ReutersJul 31, 2025 3:51 PM

By Nicole Jao and Tanay Dhumal

- Refiner HF Sinclair DINO.N beat Wall Street estimates for second-quarter profit on Thursday as higher refining margins in the mid-continent region helped offset lower refined product sales volumes.

Shares of HF Sinclair were up around 1.5% by 11:22 a.m. EDT.

Top U.S. refiners are posting improved results in the second quarter, rebounding from first-quarter losses as stronger-than-expected diesel margins lift earnings. Peers such as Valero Energy VLO.N and Phillips 66 PSX.N have also surpassed Wall Street estimates.

Dallas, Texas-based HF Sinclair reported second-quarter refining margins of $16.50 per barrel, up about 46% from a year ago. Refining margins for the mid-continent region jumped about 85%, to $15.52 per barrel, during the quarter.

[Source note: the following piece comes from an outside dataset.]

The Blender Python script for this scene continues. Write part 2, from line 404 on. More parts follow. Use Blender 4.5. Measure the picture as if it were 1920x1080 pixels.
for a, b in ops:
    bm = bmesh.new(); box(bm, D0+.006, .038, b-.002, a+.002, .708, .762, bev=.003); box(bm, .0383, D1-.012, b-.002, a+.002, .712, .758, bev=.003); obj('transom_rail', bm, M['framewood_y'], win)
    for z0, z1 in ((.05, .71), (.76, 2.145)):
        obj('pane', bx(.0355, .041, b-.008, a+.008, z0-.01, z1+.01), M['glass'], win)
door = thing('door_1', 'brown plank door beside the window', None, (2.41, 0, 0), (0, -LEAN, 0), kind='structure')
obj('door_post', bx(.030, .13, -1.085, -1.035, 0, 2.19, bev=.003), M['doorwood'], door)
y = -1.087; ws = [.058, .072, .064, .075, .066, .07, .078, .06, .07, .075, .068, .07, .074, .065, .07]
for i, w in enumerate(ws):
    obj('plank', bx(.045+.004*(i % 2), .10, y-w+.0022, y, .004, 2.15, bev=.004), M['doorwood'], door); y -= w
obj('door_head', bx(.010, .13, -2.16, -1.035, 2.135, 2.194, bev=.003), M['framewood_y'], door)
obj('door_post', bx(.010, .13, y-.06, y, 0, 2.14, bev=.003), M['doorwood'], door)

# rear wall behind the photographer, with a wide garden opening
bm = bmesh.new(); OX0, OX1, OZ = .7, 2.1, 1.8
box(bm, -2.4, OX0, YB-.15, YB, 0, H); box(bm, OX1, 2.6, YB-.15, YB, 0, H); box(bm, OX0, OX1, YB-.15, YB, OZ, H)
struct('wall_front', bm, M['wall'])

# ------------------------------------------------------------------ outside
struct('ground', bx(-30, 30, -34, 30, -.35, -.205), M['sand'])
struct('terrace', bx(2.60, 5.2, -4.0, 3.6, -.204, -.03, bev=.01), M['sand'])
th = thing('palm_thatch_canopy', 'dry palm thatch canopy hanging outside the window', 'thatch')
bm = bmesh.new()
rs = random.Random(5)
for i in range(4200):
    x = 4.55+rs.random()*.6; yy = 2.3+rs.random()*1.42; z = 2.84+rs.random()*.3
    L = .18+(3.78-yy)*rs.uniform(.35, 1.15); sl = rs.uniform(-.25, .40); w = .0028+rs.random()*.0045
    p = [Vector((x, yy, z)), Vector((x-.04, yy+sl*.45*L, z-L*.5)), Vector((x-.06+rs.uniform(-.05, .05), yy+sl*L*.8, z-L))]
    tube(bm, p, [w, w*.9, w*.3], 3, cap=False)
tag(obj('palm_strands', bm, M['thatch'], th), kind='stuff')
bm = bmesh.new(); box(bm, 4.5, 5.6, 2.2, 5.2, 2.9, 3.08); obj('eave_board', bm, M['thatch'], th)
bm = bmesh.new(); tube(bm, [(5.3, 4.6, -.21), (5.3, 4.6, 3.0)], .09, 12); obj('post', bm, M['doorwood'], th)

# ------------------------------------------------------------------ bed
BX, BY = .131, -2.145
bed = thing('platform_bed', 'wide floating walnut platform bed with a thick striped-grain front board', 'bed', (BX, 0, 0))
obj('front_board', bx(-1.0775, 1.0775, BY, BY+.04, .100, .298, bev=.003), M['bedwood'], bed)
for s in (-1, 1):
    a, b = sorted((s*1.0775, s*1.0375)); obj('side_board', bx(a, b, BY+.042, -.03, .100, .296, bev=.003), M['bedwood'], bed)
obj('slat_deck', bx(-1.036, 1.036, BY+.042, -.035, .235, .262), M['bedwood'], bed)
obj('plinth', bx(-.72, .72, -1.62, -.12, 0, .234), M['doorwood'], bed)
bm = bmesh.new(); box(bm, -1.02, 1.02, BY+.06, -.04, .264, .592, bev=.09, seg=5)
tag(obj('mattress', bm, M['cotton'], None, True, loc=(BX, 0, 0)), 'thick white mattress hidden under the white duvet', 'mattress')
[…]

Its adjusted profit reached $1.70 per share, compared with analysts' average estimate of $1.02 per share, according to data compiled by LSEG.

"There was a lot of concern earlier in the year that capacity growth would outshine demand growth. And really what we've seen play out over this year is that that's not happening," said Tim Goh, CEO of HF Sinclair.

"If you look at (the) longer term, the policies of this new administration are also strengthening the outlook for the refining industry."

The higher quarterly margins helped offset throughput volumes, which were down 2.4% at 660,640 barrels per day from a year earlier, while refinery utilization was down at 90.8% from 93.6% in the same period.

The lower volumes were due to turnaround activities at its Tulsa and Parco refineries in the reported quarter, the company said in a statement.